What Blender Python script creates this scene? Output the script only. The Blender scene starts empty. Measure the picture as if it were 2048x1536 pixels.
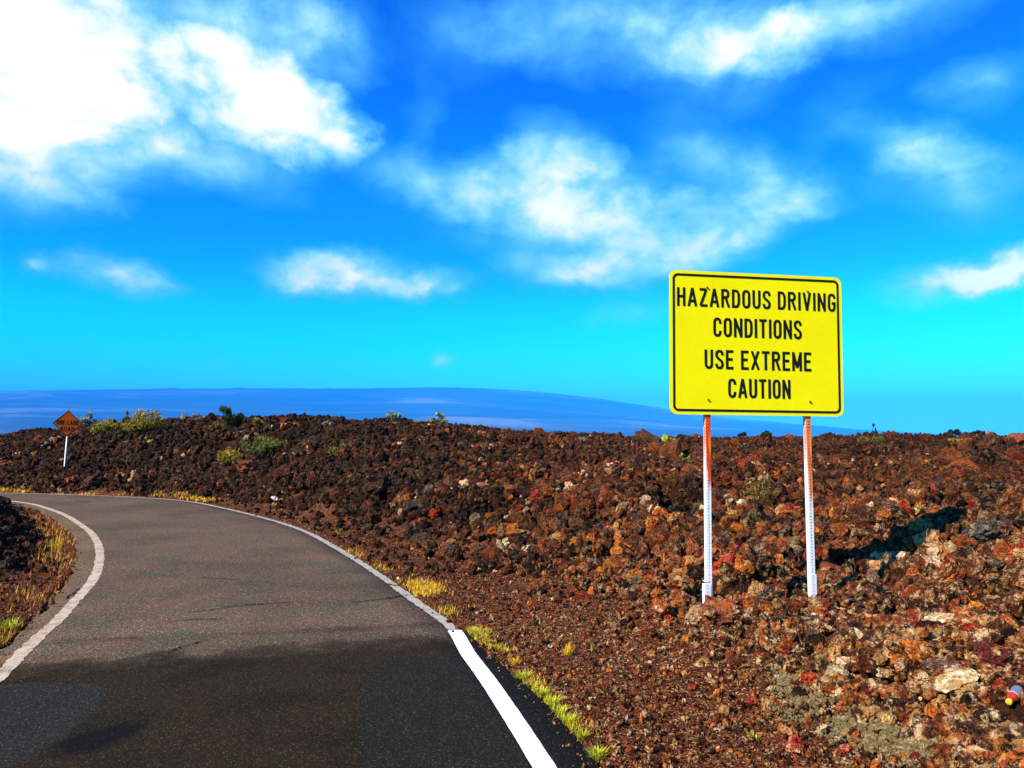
import bpy, math, random
import numpy as np
from mathutils import Vector, Matrix, noise as mnoise

sc = bpy.context.scene
C = sc.collection
rad = math.radians
random.seed(7)
rng = np.random.default_rng(11)

# ------------------------------------------------------------------ camera
W0, H0, F0 = 2048.0, 1536.0, 1547.0
CAM_H, PITCH = 1.6, math.atan2(104.0, F0)
cam = bpy.data.cameras.new('camera')
cam.sensor_width = 36.0
cam.lens = 36.0 * F0 / W0
cam.clip_start = 0.05
cam.clip_end = 90000
camo = bpy.data.objects.new('camera', cam)
C.objects.link(camo)
camo.location = (0, 0, CAM_H)
camo.rotation_euler = (math.pi / 2 + PITCH, 0, 0)
sc.camera = camo

# ------------------------------------------------------------------ light and exposure
SUN_EL = 41.0
LIGHT_DIR = Vector((0.81, 0.586, 0)).normalized() * math.cos(rad(SUN_EL)) + Vector((0, 0, -math.sin(rad(SUN_EL))))
sun = bpy.data.lights.new('sun', 'SUN')
sun.energy = 5.0
sun.angle = rad(0.5)
sun.color = (1.0, 0.93, 0.82)
suno = bpy.data.objects.new('sun', sun)
C.objects.link(suno)
suno.rotation_euler = LIGHT_DIR.to_track_quat('-Z', 'Y').to_euler()
suno.location = (-20, -20, 30)

sc.view_settings.view_transform = 'Standard'
sc.view_settings.look = 'None'
sc.view_settings.exposure = 1.0
sc.view_settings.gamma = 1.0
sc.view_settings.use_curve_mapping = False
sc.render.engine = 'CYCLES'
sc.cycles.use_denoising = True
sc.cycles.max_bounces = 5
sc.cycles.diffuse_bounces = 2
sc.cycles.volume_bounces = 2
sc.cycles.transparent_max_bounces = 8


def px_dir(u, v):
    """direction in the world of a pixel of the 2048 x 1536 picture"""
    x, z = (u - W0 / 2) / F0, -(v - H0 / 2) / F0
    c, s = math.cos(PITCH), math.sin(PITCH)
    return Vector((x, c - z * s, s + z * c))


def gpt(u, v, z=0.0):
    """the point at height z seen at a pixel"""
    d = px_dir(u, v)
    t = (z - CAM_H) / d.z
    return Vector((d.x * t, d.y * t, z))


# ------------------------------------------------------------------ world: sky with its clouds
world = bpy.data.worlds.new('World')
sc.world = world
world.use_nodes = True
world.cycles.sampling_method = 'MANUAL'
world.cycles.sample_map_resolution = 1024
nt = world.node_tree
bg = nt.nodes['Background']
bg.inputs[1].default_value = 0.076


def N(t, kind, **kw):
    n = t.nodes.new(kind)
    for k, v in kw.items():
        setattr(n, k, v)
    return n


def M(t, op, a, b=None, c=None, clamp=False):
    n = t.nodes.new('ShaderNodeMath')
    n.operation = op
    n.use_clamp = clamp
    for i, x in enumerate((a, b, c)):
        if x is None:
            continue
        if isinstance(x, (int, float)):
            n.inputs[i].default_value = x
        else:
            t.links.new(x, n.inputs[i])
    return n.outputs[0]


def MIX(t, fac, a, b, mode='MIX'):
    n = t.nodes.new('ShaderNodeMix')
    n.data_type = 'RGBA'
    n.blend_type = mode
    n.clamp_factor = True
    for s, x in ((0, fac), (6, a), (7, b)):
        if isinstance(x, (int, float)):
            n.inputs[s].default_value = x
        elif isinstance(x, (tuple, list)):
            n.inputs[s].default_value = tuple(x) + ((1.0,) if len(x) == 3 else ())
        else:
            t.links.new(x, n.inputs[s])
    return n.outputs[2]


def RAMP(t, fac, stops, interp='LINEAR'):
    n = t.nodes.new('ShaderNodeValToRGB')
    n.color_ramp.interpolation = interp
    el = n.color_ramp.elements
    while len(el) > 1:
        el.remove(el[-1])
    for i, (p, c) in enumerate(stops):
        e = el[0] if i == 0 else el.new(p)
        e.position = p
        if isinstance(c, (int, float)):
            c = (c, c, c)
        e.color = tuple(c) + (1.0,)
    if fac is not None:
        t.links.new(fac, n.inputs[0])
    return n.outputs[0]


def NOISE(t, vec, scale, detail=4, rough=0.55, dist=0.0, dim='3D', color=False):
    n = t.nodes.new('ShaderNodeTexNoise')
    n.noise_dimensions = dim
    n.inputs['Scale'].default_value = scale
    n.inputs['Detail'].default_value = detail
    n.inputs['Roughness'].default_value = rough
    n.inputs['Distortion'].default_value = dist
    if vec is not None:
        t.links.new(vec, n.inputs['Vector'])
    return n.outputs['Color' if color else 'Fac']


sky = N(nt, 'ShaderNodeTexSky', sky_type='NISHITA', sun_disc=False)
sky.sun_elevation = rad(SUN_EL)
sky.sun_rotation = math.atan2(-LIGHT_DIR.x, -LIGHT_DIR.y) % (2 * math.pi)
sky.altitude = 2500
sky.air_density = 1.0
sky.dust_density = 0.3
sky.ozone_density = 2.0
tc = N(nt, 'ShaderNodeTexCoord')
sep = N(nt, 'ShaderNodeSeparateXYZ')
nt.links.new(tc.outputs['Generated'], sep.inputs[0])
az = M(nt, 'ARCTAN2', sep.outputs[0], sep.outputs[1])
el = M(nt, 'ARCSINE', M(nt, 'MAXIMUM', M(nt, 'MINIMUM', sep.outputs[2], 0.9999), -0.9999))
# the air's own colour by height above the horizon (degrees / 90)
tint = RAMP(nt, M(nt, 'DIVIDE', el, math.pi / 2), [
    (0.000, (0.45, 1.9, 1.6)), (0.030, (0.35, 2.3, 1.9)), (0.050, (0.10, 2.3, 1.8)), (0.075, (0.0, 2.15, 1.6)),
    (0.103, (0.0, 1.75, 1.45)), (0.127, (0.0, 1.25, 1.45)), (0.158, (0.0, 1.00, 1.55)), (0.207, (0.0, 0.88, 1.9)),
    (0.278, (0.0, 0.62, 2.3)), (0.42, (0.0, 0.55, 2.2)), (1.0, (0.02, 0.5, 1.9))])
air = MIX(nt, 1.0, sky.outputs[0], tint, 'MULTIPLY')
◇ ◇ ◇
> [Objective] Write out again exactly the lines from the start of the data above through the line containing "rng = np.random.default_rng(11)", inclusive, excluding any pictures.

> [Final result]
What Blender Python script creates this scene? Output the script only. The Blender scene starts empty. Measure the picture as if it were 2048x1536 pixels.
import bpy, math, random
import numpy as np
from mathutils import Vector, Matrix, noise as mnoise

sc = bpy.context.scene
C = sc.collection
rad = math.radians
random.seed(7)
rng = np.random.default_rng(11)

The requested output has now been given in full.